Bridge Circuits: In PFC, half-bridge, or full-bridge converters (e.g., for server SMPS, telecom rectifiers).
Hard-Switching Topologies: Where diode reverse recovery losses are a major concern.
High-Frequency Switching Power Supplies: Such as those in FPD TV power and ATX supplies.
Alternative Model VBP15R50S: With its superior current capability (50A) and lower on-resistance, it is an excellent upgrade choice for applications demanding higher power density and lower conduction losses. It is well-suited for high-output-current DC-DC converters, motor drives, or as a robust switch in PFC stages where the ultra-fast diode characteristic is less critical than raw current handling.
Conclusion
In summary, this analysis reveals two distinct selection strategies for high-voltage power MOSFETs:
For 300V-class, high-current applications like PFC and ATX supplies, the original FDA59N30 offers an excellent balance of low 56mΩ on-resistance and high 59A current capability. Its domestic alternative VBPB15R47S provides a viable, footprint-compatible option with a higher 500V voltage rating, making it suitable for designs requiring that extra voltage margin, albeit with a slightly reduced current rating of 47A.
For 500V-class applications, the choice depends on the circuit topology. If fast body diode recovery is critical for efficiency and reliability in bridge circuits, the original FDA28N50F with its engineered FRFET characteristics is the specialized tool. For applications prioritizing maximum current capacity and minimal conduction loss, the domestic alternative VBP15R50S stands out as a powerful upgrade, offering 50A current rating and 80mΩ on-resistance in a compatible package.

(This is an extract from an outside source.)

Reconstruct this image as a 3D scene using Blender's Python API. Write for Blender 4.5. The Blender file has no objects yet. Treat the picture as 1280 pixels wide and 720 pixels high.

The core takeaway is that selection is driven by precise application needs. In the context of supply chain diversification, domestic alternatives like VBPB15R47S and VBP15R50S not only provide reliable backup options but also offer compelling performance advantages in specific areas, granting engineers greater flexibility in design optimization and cost management. Understanding the specific demands of your power stage is key to unlocking the full value of these components.